• STATED GOAL
Make an exact transcription of the material, leaving out all images.

• STORED DATA
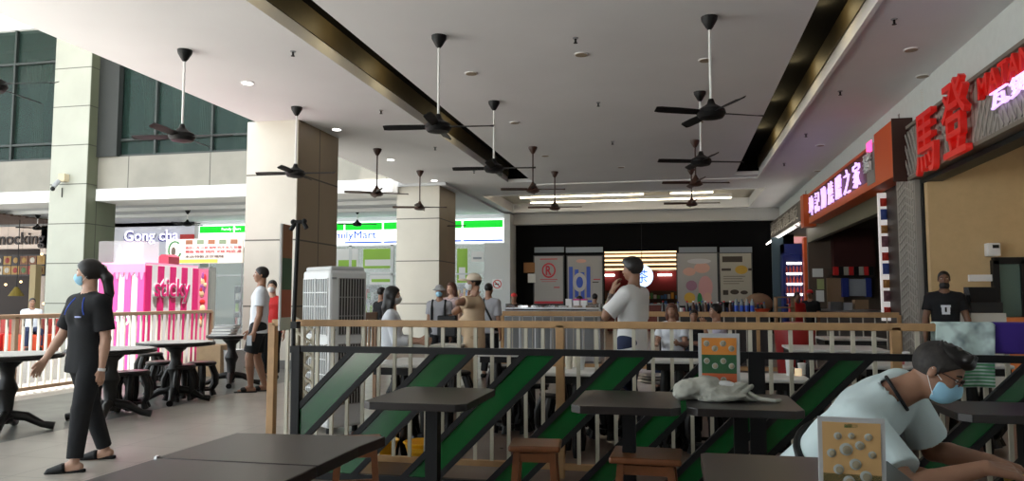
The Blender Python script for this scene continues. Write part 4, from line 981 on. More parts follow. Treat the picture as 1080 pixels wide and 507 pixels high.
for rr, (s, v, mt) in enumerate((('煮炒小食 豆腐 咖哩 叻沙 魚丸 粉麵', .58, redp), ('雞飯 鴨飯 燒肉 叉燒 時菜 湯', .42, redp), ('本店特製正宗風味', .22, ms[2]))):
    text('lettering', s, (X(.26), by - .022, Z(v)), FX, UZ, (b_.x - a.x) * (.72 if rr < 2 else .5), (b_.z - a.z) * .11, .006, mt, t)
for u in (.02, .98): MB().tube([(X(u), by + .03, 0), (X(u), by + .03, b_.z)], .012, 8).build('pole', greyp, t, world=True)
# ---- cafe customers' seat and lamp shapes
p = PY(64, 338, 12.5)
# red / orange seats beyond the railing
for i, (px, py, lb) in enumerate(((30, 352, 'red orange bench seat of the cafe beyond the brown railing'), (5, 348, 'dark red cafe chair at the picture edge beyond the brown railing'))):
    q = PY(px, 352, 16.0); q.x -= .55 * i; t = thing('cafe_bench', lb, 'bench', (q.x, 16, 0)); MB().box(q.x - .55, q.x + .45, 15.8, 16.4, 0, .42).build('seat', mat('seat_orange', rgb(200, 70, 30), .5) if i == 0 else redm, t, world=True, bevel=.03); MB().box(q.x - .55, q.x + .45, 16.4, 16.55, 0, .8).build('backrest', mat('seat_red', rgb(150, 40, 30), .5), t, world=True, bevel=.03)
t = thing('pendant_lamp', 'olive yellow lamp shade in the dim cafe', 'lamp', (PY(17, 305, 25).x, 25, 1.4))
q = PY(17, 312, 25); MB().lathe([(.28, 0), (.06, .35)], (q.x, 25, q.z), 16).build('shade', mat('olive_shade', rgb(130, 110, 40), .6), t, world=True); MB().bar((q.x, 25, q.z + .35), (q.x, 25, 4.4), .02).build('cord', black, t, world=True)
for i in range(4):
    q = PY((6, 22, 46, 44)[i], (300, 297, 320, 268)[i], 26); o = thing('globe_lamp', 'x', 'lamp', tuple(q)); MB().ball(q, .05, 8).build('globe', mat('warm_globe', (1, .6, .3), emit=4), o, world=True); MB().bar(q + Vector((0, 0, .05)), (q.x, q.y, 4.45), .004).build('cord', black, o, world=True); tag(o, ['small warm globe lamp over the dim cafe tables', 'second warm globe lamp by the olive shade', 'low warm globe lamp by the tall pale column', 'warm globe lamp just under the dish pictures'][i], 'lamp', 'small globe lamps in the cafe')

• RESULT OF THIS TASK
The Blender Python script for this scene continues. Write part 4, from line 981 on. More parts follow. Treat the picture as 1080 pixels wide and 507 pixels high.
for rr, (s, v, mt) in enumerate((('煮炒小食 豆腐 咖哩 叻沙 魚丸 粉麵', .58, redp), ('雞飯 鴨飯 燒肉 叉燒 時菜 湯', .42, redp), ('本店特製正宗風味', .22, ms[2]))):
    text('lettering', s, (X(.26), by - .022, Z(v)), FX, UZ, (b_.x - a.x) * (.72 if rr < 2 else .5), (b_.z - a.z) * .11, .006, mt, t)
for u in (.02, .98): MB().tube([(X(u), by + .03, 0), (X(u), by + .03, b_.z)], .012, 8).build('pole', greyp, t, world=True)
# ---- cafe customers' seat and lamp shapes
p = PY(64, 338, 12.5)
# red / orange seats beyond the railing
for i, (px, py, lb) in enumerate(((30, 352, 'red orange bench seat of the cafe beyond the brown railing'), (5, 348, 'dark red cafe chair at the picture edge beyond the brown railing'))):
    q = PY(px, 352, 16.0); q.x -= .55 * i; t = thing('cafe_bench', lb, 'bench', (q.x, 16, 0)); MB().box(q.x - .55, q.x + .45, 15.8, 16.4, 0, .42).build('seat', mat('seat_orange', rgb(200, 70, 30), .5) if i == 0 else redm, t, world=True, bevel=.03); MB().box(q.x - .55, q.x + .45, 16.4, 16.55, 0, .8).build('backrest', mat('seat_red', rgb(150, 40, 30), .5), t, world=True, bevel=.03)
t = thing('pendant_lamp', 'olive yellow lamp shade in the dim cafe', 'lamp', (PY(17, 305, 25).x, 25, 1.4))
q = PY(17, 312, 25); MB().lathe([(.28, 0), (.06, .35)], (q.x, 25, q.z), 16).build('shade', mat('olive_shade', rgb(130, 110, 40), .6), t, world=True); MB().bar((q.x, 25, q.z + .35), (q.x, 25, 4.4), .02).build('cord', black, t, world=True)
for i in range(4):
    q = PY((6, 22, 46, 44)[i], (300, 297, 320, 268)[i], 26); o = thing('globe_lamp', 'x', 'lamp', tuple(q)); MB().ball(q, .05, 8).build('globe', mat('warm_globe', (1, .6, .3), emit=4), o, world=True); MB().bar(q + Vector((0, 0, .05)), (q.x, q.y, 4.45), .004).build('cord', black, o, world=True); tag(o, ['small warm globe lamp over the dim cafe tables', 'second warm globe lamp by the olive shade', 'low warm globe lamp by the tall pale column', 'warm globe lamp just under the dish pictures'][i], 'lamp', 'small globe lamps in the cafe')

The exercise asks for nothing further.